The cherry on top: these viewings often happened with no warning at all, or with someone announcing themselves half an hour before showing up at the door, or arriving half an hour late, or not coming at all.

The last straw

The sixth time they trampled through my life, it became crystal clear: I didn't want to wait for the landlord to terminate my lease, and I didn't want yet another rental either.

I'd had enough of the constant upheaval, enough of feeling so powerless. So I took a deep breath and decided that, even though I still didn't know what would happen with the house I shared with my husband, I would buy a small flat of my own.

But the string of "adventures" didn't end there. It was naive to think I'd have my own little nook just like that…

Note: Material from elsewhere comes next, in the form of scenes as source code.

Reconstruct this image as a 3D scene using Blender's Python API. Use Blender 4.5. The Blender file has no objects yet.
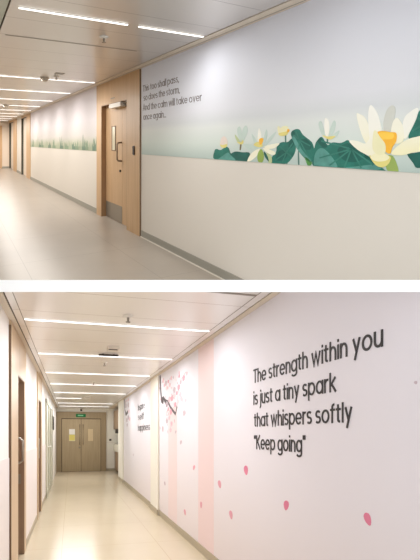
import bpy, bmesh, math, random
from mathutils import Vector, Matrix
random.seed(7)
S = bpy.context.scene
COL = S.collection

# ------------------------------------------------------------------ camera, world, exposure
F_PX, PX, PY = 376.0, 157.0, 286.0            # focal length and principal point of the shift lens, in photo pixels
cam = bpy.data.cameras.new('camera'); cam_o = bpy.data.objects.new('camera', cam); COL.objects.link(cam_o)
cam.sensor_fit = 'HORIZONTAL'; cam.sensor_width = 36.0
cam.lens = F_PX / 420.0 * 36.0
cam.shift_x = (210.0 - PX) / 420.0
cam.shift_y = (PY - 280.0) / 420.0
cam.clip_start = 0.05
cam_o.location = (0, 0, 0); cam_o.rotation_euler = (math.pi / 2, 0, 0)
S.camera = cam_o
wd = bpy.data.worlds.new('world'); S.world = wd; wd.use_nodes = True
bg = wd.node_tree.nodes['Background']
bg.inputs['Color'].default_value = (0.955, 0.98, 1.0, 1); bg.inputs['Strength'].default_value = 1.45
S.view_settings.view_transform = 'Standard'; S.view_settings.look = 'None'
S.view_settings.gamma = 1.0; S.view_settings.use_curve_mapping = False
S.view_settings.exposure = 0.0
UP_STRIP, UP_DOWN = 2.2, 15.0                 # strip diffuser radiance, watts thrown down per metre of strip
LO_STRIP, LO_DOWN = 2.2, 12.2

# ------------------------------------------------------------------ the two corridors
# A two-storey section: the upper corridor climbs away on a ramp, the lower one descends, a level slab edge between them.
class Corridor:
    """u runs along the corridor, v across it (right is +), w up from its ramp floor; metres."""
    def __init__(s, ax, slope, eye):
        L = math.hypot(ax, 1)
        s.a = (ax / L, 1 / L); s.r = (1 / L, -ax / L); s.k = slope; s.h = eye
    def P(s, u, v, w):
        x = u * s.a[0] + v * s.r[0]; y = u * s.a[1] + v * s.r[1]
        return Vector((x, y, w - s.h + s.k * y))
UP = Corridor(-0.5266, 0.3830, 1.42)
LO = Corridor(-0.2287, -0.3976, 1.45)
UH, UV, UL = 2.52, 2.42, -0.30                # upper ceiling height, right wall, left wall
LH, LV, LL = 2.55, 1.572, -0.575              # lower ceiling height, right wall, left wall
SLAB = 0.0255
FRONT = 0.5

# ------------------------------------------------------------------ materials
def lin(c):
    return tuple(((x / 255) / 12.92 if x / 255 <= 0.04045 else ((x / 255 + 0.055) / 1.055) ** 2.4) for x in c) + (1.0,)
def mat(name, rgb, rough=0.5, spec=0.5, metal=0.0, vary=0.0, scale=4.0, emit=None, strength=0.0):
    m = bpy.data.materials.new(name); m.use_nodes = True
    nt = m.node_tree; b = nt.nodes['Principled BSDF']
    b.inputs['Base Color'].default_value = lin(rgb); b.inputs['Roughness'].default_value = rough
    b.inputs['Specular IOR Level'].default_value = spec; b.inputs['Metallic'].default_value = metal
    if vary:
        at = nt.nodes.new('ShaderNodeAttribute'); at.attribute_name = 'loc'
        nz = nt.nodes.new('ShaderNodeTexNoise'); nz.inputs['Scale'].default_value = scale; nz.inputs['Detail'].default_value = 3
        nt.links.new(at.outputs['Vector'], nz.inputs['Vector'])
        rp = nt.nodes.new('ShaderNodeValToRGB')
        d = tuple(x * (1 - vary) for x in lin(rgb)[:3]) + (1,); l = tuple(min(1, x * (1 + vary * .5)) for x in lin(rgb)[:3]) + (1,)
        rp.color_ramp.elements[0].position = .3; rp.color_ramp.elements[0].color = d
        rp.color_ramp.elements[1].position = .7; rp.color_ramp.elements[1].color = l
        nt.links.new(nz.outputs['Fac'], rp.inputs['Fac']); nt.links.new(rp.outputs['Color'], b.inputs['Base Color'])
    if emit:
        b.inputs['Emission Color'].default_value = lin(emit); b.inputs['Emission Strength'].default_value = strength
    return m
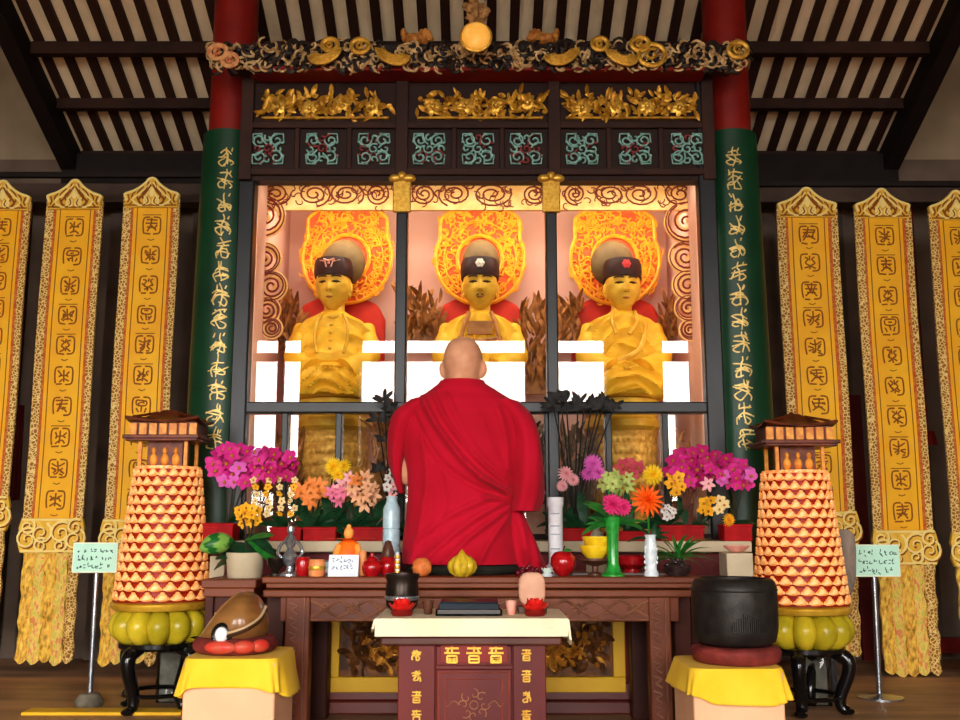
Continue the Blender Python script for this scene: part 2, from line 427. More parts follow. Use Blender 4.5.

Why is renting after a divorce so difficult?

Beyond the emotional weight of starting over, you often go from owning a home to facing rental costs you never budgeted for. As I discovered, your expectations and what your money can realistically buy can be worlds apart.

Can a landlord sell a flat while you're renting it?

In my case, the flat was put up for sale without anyone telling me first, and buyers came to view it while I was living and working there. I was promised the sale would go to an investor who'd keep me on — but that promise quickly proved unreliable.

Do you have to pay the early-termination fee if you leave because of serious problems?

From my experience, yes — I had to pay the full amount even though I felt my situation was a textbook force majeure. At the time I didn't have the energy to pursue legal help, but it's worth knowing your options.

What finally made me decide to buy instead of rent?

After two exhausting rentals — a violent neighbor upstairs, a freezing flat, sewer smells, and endless unannounced viewings — I was done feeling powerless. That's when I decided to buy a small place of my own, even without all the answers yet.